The Pojoaque Pueblo tribe has accused state gaming officials in New Mexico of conspiring against the tribe by holding a closed door meeting and taking indirect steps to threaten gaming manufacturers and vendors who do business with the tribal casino.

The Pojoaque Pueblo tribe and the New Mexico government have not had a good relationship for a number of years. The tribe had earlier walked away from a compact with the state as it believed that the Martinez administration was not dealing in good faith. The Pojoaque Pueblo tribe was willing to enter into a new compact provided the state was willing to bring down the gambling age requirement from 21 to 18, stop revenue sharing with the state and allow alcohol on the casino floor.

These requests were turned down by the Martinez administration as state officials said that these polices would not create a responsible social system and would de-stabilize the gambling industry as a whole. The Pojoaque Pueblo tribe has operated without a mandatory state compact since June 2015 and has accused state gaming regulators of indirectly manipulating gambling vendors to stop doing business with the tribe or run the risk of losing their license.

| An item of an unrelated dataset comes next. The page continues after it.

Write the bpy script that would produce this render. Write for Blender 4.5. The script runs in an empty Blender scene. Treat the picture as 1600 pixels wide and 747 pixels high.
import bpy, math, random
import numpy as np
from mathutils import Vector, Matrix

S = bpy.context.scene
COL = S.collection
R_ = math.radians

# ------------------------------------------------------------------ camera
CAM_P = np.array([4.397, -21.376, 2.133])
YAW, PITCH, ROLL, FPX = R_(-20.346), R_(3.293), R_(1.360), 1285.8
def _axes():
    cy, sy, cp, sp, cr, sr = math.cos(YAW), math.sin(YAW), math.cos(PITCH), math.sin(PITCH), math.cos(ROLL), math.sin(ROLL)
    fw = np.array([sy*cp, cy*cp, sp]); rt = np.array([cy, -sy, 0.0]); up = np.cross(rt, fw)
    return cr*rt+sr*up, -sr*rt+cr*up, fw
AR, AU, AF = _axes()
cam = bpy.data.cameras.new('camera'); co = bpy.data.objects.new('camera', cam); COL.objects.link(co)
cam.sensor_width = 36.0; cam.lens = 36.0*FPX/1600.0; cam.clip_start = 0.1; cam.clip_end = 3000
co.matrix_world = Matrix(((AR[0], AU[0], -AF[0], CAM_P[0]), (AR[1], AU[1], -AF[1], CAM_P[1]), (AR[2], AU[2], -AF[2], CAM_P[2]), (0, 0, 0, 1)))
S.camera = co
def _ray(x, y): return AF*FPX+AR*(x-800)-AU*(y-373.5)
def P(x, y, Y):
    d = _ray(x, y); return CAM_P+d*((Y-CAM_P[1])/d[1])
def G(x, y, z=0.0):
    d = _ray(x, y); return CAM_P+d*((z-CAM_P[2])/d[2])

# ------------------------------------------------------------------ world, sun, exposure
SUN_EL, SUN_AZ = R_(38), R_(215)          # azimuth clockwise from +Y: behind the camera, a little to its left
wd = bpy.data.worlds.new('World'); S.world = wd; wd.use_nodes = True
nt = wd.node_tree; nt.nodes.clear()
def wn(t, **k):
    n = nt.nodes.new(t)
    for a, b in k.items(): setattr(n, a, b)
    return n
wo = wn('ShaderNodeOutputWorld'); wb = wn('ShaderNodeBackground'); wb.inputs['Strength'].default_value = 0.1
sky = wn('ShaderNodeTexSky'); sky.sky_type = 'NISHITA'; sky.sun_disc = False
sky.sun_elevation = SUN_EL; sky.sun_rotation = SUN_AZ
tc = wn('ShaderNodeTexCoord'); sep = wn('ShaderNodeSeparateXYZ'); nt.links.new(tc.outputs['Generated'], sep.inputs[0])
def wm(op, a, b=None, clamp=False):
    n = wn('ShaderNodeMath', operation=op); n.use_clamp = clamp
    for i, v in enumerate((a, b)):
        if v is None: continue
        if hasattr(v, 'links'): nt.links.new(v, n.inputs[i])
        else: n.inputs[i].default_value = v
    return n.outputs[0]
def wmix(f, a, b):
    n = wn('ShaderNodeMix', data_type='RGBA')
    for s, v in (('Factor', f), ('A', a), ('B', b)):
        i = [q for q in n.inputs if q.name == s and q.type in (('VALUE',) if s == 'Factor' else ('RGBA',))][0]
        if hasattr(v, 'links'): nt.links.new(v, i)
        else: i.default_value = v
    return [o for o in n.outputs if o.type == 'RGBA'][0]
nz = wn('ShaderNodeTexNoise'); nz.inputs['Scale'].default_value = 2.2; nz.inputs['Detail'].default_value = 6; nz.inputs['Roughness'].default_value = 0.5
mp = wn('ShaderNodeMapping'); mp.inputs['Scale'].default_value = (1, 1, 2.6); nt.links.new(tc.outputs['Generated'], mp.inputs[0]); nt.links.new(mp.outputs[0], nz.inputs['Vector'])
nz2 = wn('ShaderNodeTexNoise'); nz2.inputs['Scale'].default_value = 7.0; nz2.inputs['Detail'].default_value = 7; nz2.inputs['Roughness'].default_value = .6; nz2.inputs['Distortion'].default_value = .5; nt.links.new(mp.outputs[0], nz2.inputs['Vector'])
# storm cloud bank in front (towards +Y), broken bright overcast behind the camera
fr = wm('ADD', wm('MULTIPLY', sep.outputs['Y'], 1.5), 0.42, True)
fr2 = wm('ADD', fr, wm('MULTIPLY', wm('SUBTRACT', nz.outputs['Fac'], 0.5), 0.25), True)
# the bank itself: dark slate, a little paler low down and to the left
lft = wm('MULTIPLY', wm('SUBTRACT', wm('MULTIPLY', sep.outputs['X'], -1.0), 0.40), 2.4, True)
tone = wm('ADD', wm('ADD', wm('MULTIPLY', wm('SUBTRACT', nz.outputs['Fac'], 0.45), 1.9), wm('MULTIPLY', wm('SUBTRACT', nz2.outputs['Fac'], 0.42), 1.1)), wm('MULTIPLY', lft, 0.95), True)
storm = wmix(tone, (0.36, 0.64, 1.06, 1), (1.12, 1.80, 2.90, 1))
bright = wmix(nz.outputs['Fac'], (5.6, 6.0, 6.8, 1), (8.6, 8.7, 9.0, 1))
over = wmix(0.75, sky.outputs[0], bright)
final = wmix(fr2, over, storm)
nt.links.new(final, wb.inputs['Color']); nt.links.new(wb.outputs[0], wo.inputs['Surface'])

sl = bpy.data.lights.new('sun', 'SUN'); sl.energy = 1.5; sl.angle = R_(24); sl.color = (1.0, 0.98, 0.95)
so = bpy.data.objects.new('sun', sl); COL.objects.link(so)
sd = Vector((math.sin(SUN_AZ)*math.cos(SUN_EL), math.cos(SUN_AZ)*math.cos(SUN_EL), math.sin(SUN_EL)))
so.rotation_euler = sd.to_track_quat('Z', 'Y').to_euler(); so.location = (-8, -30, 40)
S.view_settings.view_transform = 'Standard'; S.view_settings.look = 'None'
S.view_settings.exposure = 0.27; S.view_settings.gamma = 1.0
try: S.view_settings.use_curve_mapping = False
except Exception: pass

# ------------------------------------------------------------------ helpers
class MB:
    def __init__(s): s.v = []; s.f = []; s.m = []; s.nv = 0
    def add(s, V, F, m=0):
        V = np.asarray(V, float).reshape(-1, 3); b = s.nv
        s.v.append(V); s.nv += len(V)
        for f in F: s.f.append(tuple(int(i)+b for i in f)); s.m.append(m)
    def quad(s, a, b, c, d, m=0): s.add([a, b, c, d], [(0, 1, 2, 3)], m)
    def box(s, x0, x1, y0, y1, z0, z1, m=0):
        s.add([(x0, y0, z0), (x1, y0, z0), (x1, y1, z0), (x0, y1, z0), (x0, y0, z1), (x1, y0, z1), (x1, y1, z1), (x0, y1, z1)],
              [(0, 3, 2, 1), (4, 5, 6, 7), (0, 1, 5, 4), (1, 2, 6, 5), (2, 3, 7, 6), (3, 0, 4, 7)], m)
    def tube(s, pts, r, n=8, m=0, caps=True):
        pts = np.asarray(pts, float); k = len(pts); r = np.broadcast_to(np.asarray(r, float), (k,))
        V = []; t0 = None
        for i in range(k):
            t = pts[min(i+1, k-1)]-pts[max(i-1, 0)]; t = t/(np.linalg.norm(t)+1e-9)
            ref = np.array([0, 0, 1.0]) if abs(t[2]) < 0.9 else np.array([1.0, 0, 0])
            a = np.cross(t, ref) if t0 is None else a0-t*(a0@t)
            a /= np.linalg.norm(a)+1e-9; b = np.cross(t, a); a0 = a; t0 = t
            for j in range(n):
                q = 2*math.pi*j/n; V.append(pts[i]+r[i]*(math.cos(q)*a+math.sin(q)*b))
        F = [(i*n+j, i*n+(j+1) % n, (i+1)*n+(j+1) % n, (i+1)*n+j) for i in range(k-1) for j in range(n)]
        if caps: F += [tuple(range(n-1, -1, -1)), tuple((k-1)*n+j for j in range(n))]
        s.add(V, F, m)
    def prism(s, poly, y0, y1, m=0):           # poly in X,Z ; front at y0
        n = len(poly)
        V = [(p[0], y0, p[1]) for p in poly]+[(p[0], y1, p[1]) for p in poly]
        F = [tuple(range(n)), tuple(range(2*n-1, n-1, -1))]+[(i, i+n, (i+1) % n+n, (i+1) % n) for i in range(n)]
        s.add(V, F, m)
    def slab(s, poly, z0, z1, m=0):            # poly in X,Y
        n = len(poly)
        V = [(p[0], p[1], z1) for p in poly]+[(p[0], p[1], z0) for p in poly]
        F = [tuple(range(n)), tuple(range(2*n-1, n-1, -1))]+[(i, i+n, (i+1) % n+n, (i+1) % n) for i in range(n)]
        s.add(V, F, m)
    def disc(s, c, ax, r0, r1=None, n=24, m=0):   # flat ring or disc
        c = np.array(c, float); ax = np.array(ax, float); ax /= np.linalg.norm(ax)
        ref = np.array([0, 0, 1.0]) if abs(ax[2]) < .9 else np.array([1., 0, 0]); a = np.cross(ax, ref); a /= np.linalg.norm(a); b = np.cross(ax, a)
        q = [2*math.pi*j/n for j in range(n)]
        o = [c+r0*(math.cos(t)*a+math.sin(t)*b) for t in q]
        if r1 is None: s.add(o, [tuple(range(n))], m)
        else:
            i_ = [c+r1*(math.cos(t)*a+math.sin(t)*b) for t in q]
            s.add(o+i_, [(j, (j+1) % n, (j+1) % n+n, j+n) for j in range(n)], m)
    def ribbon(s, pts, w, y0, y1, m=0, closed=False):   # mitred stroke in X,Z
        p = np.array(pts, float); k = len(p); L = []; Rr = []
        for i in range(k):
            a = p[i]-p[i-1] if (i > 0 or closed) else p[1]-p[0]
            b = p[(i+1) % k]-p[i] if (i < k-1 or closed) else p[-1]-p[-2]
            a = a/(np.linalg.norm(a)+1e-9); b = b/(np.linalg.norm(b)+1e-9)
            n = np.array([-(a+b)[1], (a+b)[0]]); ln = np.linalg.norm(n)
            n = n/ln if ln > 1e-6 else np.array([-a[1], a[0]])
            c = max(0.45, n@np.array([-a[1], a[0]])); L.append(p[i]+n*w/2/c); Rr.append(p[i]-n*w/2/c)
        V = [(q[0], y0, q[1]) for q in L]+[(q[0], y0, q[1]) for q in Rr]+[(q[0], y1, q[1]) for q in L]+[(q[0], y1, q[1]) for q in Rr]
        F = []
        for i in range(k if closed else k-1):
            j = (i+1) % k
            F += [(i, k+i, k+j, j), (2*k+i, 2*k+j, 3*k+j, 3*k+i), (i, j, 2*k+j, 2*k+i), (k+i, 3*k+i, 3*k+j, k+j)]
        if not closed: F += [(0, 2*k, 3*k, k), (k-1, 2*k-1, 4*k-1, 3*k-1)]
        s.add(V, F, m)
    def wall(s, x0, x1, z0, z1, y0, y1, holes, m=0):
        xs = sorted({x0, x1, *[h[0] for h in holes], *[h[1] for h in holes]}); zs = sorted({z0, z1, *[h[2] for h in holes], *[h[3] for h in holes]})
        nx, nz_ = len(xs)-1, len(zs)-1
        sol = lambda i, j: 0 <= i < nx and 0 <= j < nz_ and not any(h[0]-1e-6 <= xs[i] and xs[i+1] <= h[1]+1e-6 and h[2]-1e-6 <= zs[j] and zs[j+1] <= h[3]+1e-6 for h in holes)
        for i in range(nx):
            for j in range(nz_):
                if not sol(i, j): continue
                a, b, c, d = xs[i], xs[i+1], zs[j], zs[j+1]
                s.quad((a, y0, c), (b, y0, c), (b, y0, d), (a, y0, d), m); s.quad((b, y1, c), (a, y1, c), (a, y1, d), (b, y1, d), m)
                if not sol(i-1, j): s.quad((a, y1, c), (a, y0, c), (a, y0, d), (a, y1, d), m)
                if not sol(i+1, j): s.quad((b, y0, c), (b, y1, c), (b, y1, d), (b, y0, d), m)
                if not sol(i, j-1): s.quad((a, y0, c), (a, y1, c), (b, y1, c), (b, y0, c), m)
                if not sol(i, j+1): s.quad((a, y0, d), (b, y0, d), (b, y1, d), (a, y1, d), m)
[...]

The Pojoaque Pueblo tribe has filed a lawsuit with the federal courts asking the courts to stop the state government from taking action against manufacturers and vendors who do business with the tribal casino. The tribe has also petitioned the state attorney general’s office for launching an investigation into an alleged closed door meeting that took place on the 15th of July.

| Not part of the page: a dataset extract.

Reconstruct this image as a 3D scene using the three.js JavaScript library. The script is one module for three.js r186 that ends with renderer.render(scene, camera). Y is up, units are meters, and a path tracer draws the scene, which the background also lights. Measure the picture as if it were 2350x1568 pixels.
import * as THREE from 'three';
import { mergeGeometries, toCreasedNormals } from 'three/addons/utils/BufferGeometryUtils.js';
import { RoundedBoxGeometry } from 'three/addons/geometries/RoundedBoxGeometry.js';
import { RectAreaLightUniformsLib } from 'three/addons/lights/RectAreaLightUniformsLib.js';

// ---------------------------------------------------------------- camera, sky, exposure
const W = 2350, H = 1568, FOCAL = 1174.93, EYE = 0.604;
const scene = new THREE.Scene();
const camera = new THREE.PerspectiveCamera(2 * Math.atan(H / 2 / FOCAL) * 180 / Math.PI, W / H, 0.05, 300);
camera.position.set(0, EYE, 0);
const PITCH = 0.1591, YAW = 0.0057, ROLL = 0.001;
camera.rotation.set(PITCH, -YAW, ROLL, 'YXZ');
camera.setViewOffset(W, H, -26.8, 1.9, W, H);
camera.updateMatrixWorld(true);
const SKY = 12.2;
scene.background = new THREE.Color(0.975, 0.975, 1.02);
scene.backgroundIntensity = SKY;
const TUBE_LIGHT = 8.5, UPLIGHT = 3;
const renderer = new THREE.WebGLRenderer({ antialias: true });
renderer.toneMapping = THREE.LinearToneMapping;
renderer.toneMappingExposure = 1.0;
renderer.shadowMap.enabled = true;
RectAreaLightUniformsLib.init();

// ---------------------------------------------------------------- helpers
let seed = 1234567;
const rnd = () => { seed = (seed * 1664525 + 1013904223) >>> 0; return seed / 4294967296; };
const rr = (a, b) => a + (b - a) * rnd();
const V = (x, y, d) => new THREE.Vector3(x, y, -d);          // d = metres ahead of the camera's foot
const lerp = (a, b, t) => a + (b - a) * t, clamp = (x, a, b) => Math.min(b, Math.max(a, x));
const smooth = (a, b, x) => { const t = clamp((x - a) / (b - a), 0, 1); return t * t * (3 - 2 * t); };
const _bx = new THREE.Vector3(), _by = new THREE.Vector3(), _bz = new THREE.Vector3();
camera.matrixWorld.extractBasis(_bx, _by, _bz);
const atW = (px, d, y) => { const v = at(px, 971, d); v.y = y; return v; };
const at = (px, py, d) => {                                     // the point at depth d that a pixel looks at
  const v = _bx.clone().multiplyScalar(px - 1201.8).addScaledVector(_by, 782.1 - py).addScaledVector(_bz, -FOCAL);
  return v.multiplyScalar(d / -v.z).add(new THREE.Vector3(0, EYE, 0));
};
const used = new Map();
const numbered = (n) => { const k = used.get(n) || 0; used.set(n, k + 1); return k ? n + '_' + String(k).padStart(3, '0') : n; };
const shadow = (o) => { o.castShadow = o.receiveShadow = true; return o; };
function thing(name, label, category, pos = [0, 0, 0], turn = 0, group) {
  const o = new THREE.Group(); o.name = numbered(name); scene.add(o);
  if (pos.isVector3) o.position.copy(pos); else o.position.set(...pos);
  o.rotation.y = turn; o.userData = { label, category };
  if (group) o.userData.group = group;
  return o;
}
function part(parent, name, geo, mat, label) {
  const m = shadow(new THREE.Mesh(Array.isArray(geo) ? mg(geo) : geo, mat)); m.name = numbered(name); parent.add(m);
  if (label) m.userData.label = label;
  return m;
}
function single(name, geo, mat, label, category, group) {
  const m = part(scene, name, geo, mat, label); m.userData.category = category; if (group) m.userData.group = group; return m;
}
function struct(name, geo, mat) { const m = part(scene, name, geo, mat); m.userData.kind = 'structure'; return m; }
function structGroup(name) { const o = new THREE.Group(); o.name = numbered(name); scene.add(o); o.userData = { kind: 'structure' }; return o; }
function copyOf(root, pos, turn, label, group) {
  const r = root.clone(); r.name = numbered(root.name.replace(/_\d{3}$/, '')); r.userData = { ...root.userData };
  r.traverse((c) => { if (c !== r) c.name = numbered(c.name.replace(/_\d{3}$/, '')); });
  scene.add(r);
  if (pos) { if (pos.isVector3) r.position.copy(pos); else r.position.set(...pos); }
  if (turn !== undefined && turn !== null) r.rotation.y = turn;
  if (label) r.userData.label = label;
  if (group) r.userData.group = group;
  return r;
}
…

In a statement, Pojoaque Gov. Joseph Talachy said “They won’t come right out and say, ‘We aren’t going to license you if you are doing business with the pueblo.’ They know they can’t assert jurisdiction in Indian Country. It’s an unfair way of trying to shut our casino down as we are planning our case.” A representative of the state general attorney’s office said that they had looked into the matter and found that there was sufficient evidence in the Pueblo tribe’s claim for an investigation to be launched.

The tribe alleges that many vendors have received threatening letters from the state gaming association cautioning them over the possibility of having their licensed revoked should they do business with casinos who are not legally compacted with the state. The Pueblo tribe stated that the threatening letters were already having an impact as some of the vendors were now hesitant of continuing their business relationship with the tribe.